Van Halem, a frequent speaker on the graphic design circuit, also made a recent splash with “Wind,” an optical-illusion typeface with layers that can be overlaid to create hypnotic patterns and with variable fonts capable of a 360-degree rotation.

Van Halem’s most recently completed architectural projects include a 190-foot-long perforated steel screen fence at Amsterdam’s Schiphol Airport, which floridly spells out “SmartGate” within a decorative pattern, and a nearly quarter-mile-long (1,148 feet) text monument to honor a historic Jewish area of Amsterdam. The latter, which runs along Tugelaweg, a residential street on the east of the city, relies on laser-cut reliefs resembling balusters to spell out a poem by K. Michel. The words unfurl elegantly alongside a weathering steel retaining wall next to a walking path.

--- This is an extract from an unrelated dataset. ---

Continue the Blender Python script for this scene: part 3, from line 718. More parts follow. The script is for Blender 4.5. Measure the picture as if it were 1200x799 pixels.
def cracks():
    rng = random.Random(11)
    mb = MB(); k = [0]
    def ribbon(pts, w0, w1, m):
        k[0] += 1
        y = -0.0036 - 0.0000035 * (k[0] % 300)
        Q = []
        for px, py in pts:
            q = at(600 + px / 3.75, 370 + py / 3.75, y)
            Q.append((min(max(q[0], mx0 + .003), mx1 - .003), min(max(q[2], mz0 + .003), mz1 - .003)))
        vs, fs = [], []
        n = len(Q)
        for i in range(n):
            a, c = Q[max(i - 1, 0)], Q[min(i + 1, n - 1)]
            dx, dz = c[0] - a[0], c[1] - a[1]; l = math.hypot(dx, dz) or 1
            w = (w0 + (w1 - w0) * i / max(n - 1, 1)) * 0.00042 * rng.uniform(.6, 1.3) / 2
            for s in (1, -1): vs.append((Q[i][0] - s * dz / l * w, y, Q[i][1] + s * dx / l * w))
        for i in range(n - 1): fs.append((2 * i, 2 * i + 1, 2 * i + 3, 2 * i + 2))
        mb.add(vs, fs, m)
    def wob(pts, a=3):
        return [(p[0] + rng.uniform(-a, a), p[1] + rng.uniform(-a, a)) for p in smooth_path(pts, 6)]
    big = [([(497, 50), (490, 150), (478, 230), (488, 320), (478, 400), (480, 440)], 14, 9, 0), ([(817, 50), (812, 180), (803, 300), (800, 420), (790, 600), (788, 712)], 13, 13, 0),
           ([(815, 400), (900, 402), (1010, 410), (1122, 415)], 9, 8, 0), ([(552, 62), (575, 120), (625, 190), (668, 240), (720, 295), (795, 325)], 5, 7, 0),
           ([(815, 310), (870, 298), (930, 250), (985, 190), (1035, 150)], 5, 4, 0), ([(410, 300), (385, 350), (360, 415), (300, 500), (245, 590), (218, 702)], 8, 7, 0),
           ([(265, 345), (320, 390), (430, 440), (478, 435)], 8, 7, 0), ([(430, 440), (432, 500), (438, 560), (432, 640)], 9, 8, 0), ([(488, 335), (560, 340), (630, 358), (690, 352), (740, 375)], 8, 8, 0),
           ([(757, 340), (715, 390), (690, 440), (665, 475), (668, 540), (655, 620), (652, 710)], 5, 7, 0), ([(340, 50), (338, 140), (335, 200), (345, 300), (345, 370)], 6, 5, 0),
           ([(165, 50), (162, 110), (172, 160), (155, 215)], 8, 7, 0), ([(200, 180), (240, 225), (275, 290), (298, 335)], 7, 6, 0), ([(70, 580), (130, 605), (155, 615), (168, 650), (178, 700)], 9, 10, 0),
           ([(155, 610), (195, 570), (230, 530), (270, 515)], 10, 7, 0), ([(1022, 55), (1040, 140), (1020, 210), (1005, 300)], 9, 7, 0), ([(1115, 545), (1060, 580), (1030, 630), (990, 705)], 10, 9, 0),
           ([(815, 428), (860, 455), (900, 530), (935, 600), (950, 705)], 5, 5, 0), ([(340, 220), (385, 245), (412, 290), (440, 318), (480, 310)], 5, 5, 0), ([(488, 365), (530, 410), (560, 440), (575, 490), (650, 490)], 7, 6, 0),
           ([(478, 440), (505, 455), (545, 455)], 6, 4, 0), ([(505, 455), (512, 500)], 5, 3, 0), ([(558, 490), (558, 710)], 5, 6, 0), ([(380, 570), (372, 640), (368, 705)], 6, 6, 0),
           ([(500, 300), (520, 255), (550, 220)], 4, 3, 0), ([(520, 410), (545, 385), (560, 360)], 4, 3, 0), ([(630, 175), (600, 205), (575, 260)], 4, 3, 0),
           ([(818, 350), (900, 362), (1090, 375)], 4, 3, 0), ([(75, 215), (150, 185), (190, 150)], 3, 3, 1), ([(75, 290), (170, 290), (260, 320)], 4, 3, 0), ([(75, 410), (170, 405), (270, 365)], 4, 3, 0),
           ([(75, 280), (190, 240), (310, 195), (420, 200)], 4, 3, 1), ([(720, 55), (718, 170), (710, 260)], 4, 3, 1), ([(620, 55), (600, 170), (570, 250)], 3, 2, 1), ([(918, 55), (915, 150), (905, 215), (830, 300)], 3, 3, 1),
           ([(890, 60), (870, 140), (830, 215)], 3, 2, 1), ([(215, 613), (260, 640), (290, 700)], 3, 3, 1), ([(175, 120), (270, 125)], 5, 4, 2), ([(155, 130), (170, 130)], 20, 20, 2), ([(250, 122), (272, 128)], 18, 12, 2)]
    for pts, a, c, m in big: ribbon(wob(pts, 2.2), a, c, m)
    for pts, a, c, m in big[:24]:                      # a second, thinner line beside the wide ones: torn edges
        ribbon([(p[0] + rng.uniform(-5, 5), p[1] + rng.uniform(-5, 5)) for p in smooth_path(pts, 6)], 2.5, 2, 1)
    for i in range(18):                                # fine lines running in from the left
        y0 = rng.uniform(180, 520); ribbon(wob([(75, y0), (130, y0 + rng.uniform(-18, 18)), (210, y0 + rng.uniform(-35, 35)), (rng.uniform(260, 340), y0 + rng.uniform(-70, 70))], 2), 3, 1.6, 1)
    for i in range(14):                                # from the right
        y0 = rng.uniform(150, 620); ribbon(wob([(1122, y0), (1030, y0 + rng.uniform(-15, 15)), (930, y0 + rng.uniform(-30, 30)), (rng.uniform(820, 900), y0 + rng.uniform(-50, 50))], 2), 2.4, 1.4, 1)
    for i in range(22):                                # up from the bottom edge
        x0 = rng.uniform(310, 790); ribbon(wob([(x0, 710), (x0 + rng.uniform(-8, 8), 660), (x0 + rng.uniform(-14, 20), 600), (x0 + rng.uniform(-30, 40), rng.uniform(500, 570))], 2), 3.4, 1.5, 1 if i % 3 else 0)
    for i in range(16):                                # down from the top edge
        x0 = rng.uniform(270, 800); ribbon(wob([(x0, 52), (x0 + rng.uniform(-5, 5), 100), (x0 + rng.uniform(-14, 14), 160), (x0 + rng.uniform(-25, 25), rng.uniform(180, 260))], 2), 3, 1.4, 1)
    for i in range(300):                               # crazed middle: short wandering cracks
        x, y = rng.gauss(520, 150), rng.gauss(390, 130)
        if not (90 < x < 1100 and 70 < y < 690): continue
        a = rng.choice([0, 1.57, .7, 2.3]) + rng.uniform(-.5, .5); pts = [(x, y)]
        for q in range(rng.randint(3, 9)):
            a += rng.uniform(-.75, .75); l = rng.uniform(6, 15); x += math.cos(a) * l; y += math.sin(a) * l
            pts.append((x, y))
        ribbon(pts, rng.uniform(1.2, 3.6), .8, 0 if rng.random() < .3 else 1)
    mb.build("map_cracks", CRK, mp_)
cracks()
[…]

She also has designed a swirling-tile pattern for a portion of the nave at Bonifatius Church in Zaandam, Netherlands; a decorative pattern of bricks along a pedestrian and driveway roadway at Pieter Baan Center, a psychiatric facility in Utrecht, Netherlands; and is working toward a final design for an exterior door as part of an addition to the historic Lakenhal (“Cloth Hall”) in Leiden, Netherlands, using repetitive shapes stamped in embossed steel.

Comparing the creative processes of her graphic and architectural projects, van Halem says the origins aren’t so different.

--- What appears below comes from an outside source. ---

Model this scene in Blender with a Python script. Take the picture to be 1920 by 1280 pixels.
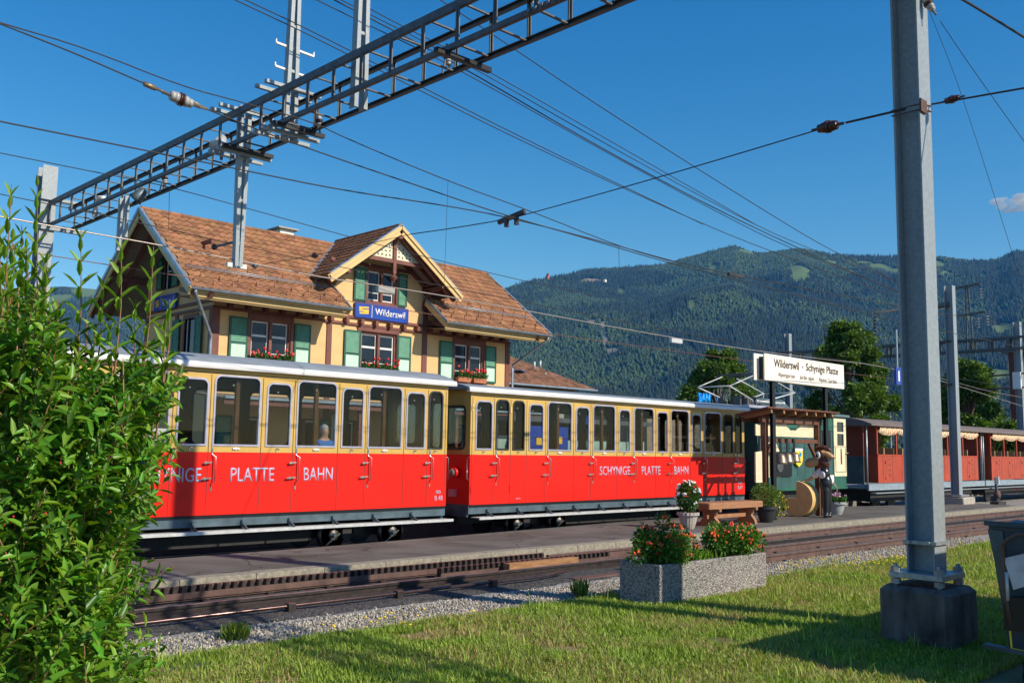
import bpy, bmesh, math, random
import numpy as np
from mathutils import Vector, Matrix
from mathutils.geometry import tessellate_polygon
random.seed(7); rng = np.random.default_rng(7)
PI = math.pi
for o in list(bpy.data.objects): bpy.data.objects.remove(o)
S = bpy.context.scene
COL = S.collection

# ---------------------------------------------------------------- camera
F_PX, YAW, PITCH, ROLL = 1789.05, 0.7987411, 0.11225853, -0.01569877
CAM = np.array([0.0, 0.0, 1.7])
def _rot():
    f = np.array([math.cos(YAW)*math.cos(PITCH), math.sin(YAW)*math.cos(PITCH), math.sin(PITCH)])
    r = np.array([math.sin(YAW), -math.cos(YAW), 0.0]); d = np.cross(f, r)
    return np.array([math.cos(ROLL)*r + math.sin(ROLL)*d, -math.sin(ROLL)*r + math.cos(ROLL)*d, f])
RM = _rot()
def ray(x, y): return RM.T @ np.array([x-960.0, y-640.0, F_PX])
def onX(x, y, v): d = ray(x, y); return CAM + d*(v-CAM[0])/d[0]
def onY(x, y, v): d = ray(x, y); return CAM + d*(v-CAM[1])/d[1]
def onZ(x, y, v): d = ray(x, y); return CAM + d*(v-CAM[2])/d[2]
cd = bpy.data.cameras.new('camera'); cam = bpy.data.objects.new('camera', cd); COL.objects.link(cam)
cd.sensor_width = 36; cd.sensor_fit = 'HORIZONTAL'; cd.lens = F_PX/1920*36
cd.clip_start = 0.05; cd.clip_end = 20000
m = Matrix.Identity(4)
for i in range(3):
    m[i][0] = RM[0][i]; m[i][1] = -RM[1][i]; m[i][2] = -RM[2][i]; m[i][3] = CAM[i]
cam.matrix_world = m
S.camera = cam
# ---------------------------------------------------------------- light
SUN = Vector((0.28, -1.0, 0.70)).normalized()
EL = math.asin(SUN.z)
w = bpy.data.worlds.new('World'); S.world = w; w.use_nodes = True
nt = w.node_tree; nt.nodes.clear()
sky = nt.nodes.new('ShaderNodeTexSky'); sky.sky_type = 'NISHITA'; sky.sun_disc = False
sky.sun_elevation = EL; sky.sun_rotation = math.atan2(SUN.x, SUN.y)
sky.altitude = 600; sky.air_density = 1.0; sky.dust_density = 0.3; sky.ozone_density = 3.0
bg = nt.nodes.new('ShaderNodeBackground'); bg.inputs[1].default_value = 0.130
wo = nt.nodes.new('ShaderNodeOutputWorld')
hs_ = nt.nodes.new('ShaderNodeHueSaturation'); hs_.inputs['Saturation'].default_value = 1.38; hs_.inputs['Hue'].default_value = 0.506; hs_.inputs['Value'].default_value = 1.05
nt.links.new(sky.outputs[0], hs_.inputs['Color']); nt.links.new(hs_.outputs[0], bg.inputs[0]); nt.links.new(bg.outputs[0], wo.inputs[0])
sd = bpy.data.lights.new('sun', 'SUN'); sd.energy = 5.0; sd.angle = math.radians(0.5); sd.color = (1.0, 0.93, 0.82)
so = bpy.data.objects.new('sun', sd); COL.objects.link(so)
so.rotation_euler = SUN.to_track_quat('Z', 'Y').to_euler(); so.location = (0, -20, 30)
S.view_settings.view_transform = 'Standard'; S.view_settings.look = 'None'
S.view_settings.exposure = 0.12; S.view_settings.gamma = 1
S.render.engine = 'CYCLES'
S.cycles.max_bounces = 8; S.cycles.transparent_max_bounces = 16; S.cycles.volume_bounces = 0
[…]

“If you look in my computer files, you’ll find many similarities in how things are working, but the technical material makes it completely different,” she says. “My patterns aren’t so much about drawing or an impression but about making a line and calculating it into 100 lines or making them thicker. I start with an element and have it grow in a certain way. It’s all based on a technical curiosity. At the end I have almost a recipe, and then I can rebuild the system.”

Van Halem’s current architecture project, still in the design phase, is her most ambitious, as she designs motifs in the main entryways of two four-story affordable housing developments by housing corporation Ymere in Amsterdam. Tasked with the goal of giving residents “the feeling of coming home” before entering their own apartments, she took inspiration from 20th-century Amsterdam rowhouses with stoops adorned with tiles, akin to ceramic doormats and wallpaper. Her vision calls for vibrant tile patterns in the entryway and perhaps beyond to mimic that mood.

However van Halem designs it, she expects the unexpected when translating her ideas from paper and computer to buildings.

“What’s super interesting to me is that, because I’m working with different materials and the scale is larger, the outcome always feels surprising.”